Composting with Worms
I’ve been reading about this because our gardening soil here in Central WA sucks, it’s got a lot of clay in it and my carrots were short, everything else was… blah. Anyway, I wasn’t impressed. I had a small compost and I’m thinking that I need to start a bigger one. I know we plan to move, but a girl who gardens can’t just STOP because she won’t be here in the Spring. What if something goes wrong and I am here, without compost. So I’ll get my new, bigger compost going. What else is there to do in the fall, especially now that we’re eating more raw foods, we have more veggie scraps now than before.
I plan to do a revised version of the rubbermaid composting bins that Sam from Sailing the Hudson made following the wisdom of the amazing Mark and Bentley Christie’s guide to getting started.

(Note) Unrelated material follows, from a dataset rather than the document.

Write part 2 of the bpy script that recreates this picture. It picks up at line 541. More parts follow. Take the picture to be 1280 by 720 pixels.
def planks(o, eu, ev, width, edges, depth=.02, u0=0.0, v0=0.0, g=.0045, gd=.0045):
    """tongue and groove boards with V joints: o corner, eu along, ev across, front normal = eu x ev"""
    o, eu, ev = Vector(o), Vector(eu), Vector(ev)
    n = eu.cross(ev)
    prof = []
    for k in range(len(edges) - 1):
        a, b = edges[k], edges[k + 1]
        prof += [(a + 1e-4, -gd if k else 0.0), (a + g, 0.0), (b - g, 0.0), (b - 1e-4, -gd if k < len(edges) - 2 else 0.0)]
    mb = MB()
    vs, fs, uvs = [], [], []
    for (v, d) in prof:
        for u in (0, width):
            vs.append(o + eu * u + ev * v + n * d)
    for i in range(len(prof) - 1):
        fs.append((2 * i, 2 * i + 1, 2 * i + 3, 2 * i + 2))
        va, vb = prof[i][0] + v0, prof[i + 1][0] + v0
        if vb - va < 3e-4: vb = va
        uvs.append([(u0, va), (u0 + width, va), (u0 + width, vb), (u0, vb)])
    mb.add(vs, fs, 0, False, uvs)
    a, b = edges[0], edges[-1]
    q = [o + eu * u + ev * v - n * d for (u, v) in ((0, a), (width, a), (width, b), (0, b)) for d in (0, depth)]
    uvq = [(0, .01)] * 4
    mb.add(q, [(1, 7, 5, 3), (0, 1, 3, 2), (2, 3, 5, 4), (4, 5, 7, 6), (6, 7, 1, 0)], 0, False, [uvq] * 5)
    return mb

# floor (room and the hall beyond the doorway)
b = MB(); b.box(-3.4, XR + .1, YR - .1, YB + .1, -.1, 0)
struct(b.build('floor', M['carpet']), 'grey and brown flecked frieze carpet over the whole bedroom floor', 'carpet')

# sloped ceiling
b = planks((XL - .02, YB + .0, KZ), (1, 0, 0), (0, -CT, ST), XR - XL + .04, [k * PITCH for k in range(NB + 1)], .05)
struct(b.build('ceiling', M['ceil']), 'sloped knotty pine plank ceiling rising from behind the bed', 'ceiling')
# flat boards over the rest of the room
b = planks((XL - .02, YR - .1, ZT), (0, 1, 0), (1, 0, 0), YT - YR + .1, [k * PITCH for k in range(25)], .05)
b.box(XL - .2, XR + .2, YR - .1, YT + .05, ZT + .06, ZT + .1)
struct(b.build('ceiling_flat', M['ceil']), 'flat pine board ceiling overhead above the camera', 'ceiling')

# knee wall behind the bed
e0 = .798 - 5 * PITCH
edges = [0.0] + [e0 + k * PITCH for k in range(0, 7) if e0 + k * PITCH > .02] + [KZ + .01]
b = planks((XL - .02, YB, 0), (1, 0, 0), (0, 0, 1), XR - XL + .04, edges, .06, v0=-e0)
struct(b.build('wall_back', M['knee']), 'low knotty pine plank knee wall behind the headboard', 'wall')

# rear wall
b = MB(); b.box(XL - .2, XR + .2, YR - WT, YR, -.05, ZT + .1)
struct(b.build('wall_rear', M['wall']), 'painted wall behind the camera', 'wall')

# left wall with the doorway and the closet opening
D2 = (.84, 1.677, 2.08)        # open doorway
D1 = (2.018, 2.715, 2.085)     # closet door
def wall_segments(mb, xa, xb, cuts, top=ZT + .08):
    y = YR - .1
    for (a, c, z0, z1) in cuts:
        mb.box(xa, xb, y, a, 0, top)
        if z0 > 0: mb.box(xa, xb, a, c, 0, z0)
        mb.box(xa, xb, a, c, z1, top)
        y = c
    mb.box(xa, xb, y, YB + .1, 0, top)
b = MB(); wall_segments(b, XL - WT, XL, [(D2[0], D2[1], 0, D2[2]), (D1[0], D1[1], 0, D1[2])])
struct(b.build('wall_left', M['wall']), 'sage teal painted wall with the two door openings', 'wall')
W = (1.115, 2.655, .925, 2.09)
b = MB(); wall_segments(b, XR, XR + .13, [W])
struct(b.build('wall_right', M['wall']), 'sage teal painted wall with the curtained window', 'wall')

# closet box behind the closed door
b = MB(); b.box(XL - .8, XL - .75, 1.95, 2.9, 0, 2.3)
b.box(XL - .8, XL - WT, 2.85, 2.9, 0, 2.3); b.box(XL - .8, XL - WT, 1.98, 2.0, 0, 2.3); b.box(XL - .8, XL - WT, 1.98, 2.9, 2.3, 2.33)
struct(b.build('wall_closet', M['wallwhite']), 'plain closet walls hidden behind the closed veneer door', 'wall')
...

I have to say, though, that I don’t plan to buy worms. Worms are like, magnetically drawn to compost bins. I have had a million compost piles over the past 16 years of marriage and motherhood and I have never had a problem attracting worms. They don’t need to be trapped or confined, they don’t want to escape and they reproduce quite nicely.
So I plan to build the compost bin and then just toss in worms from the garden whenever I find them. That has always worked in the past.
Winter is no big deal, the compost generates enough heat to keep them alive, plus mine is in the ground, so they can just go a little deeper to get warm if they need to.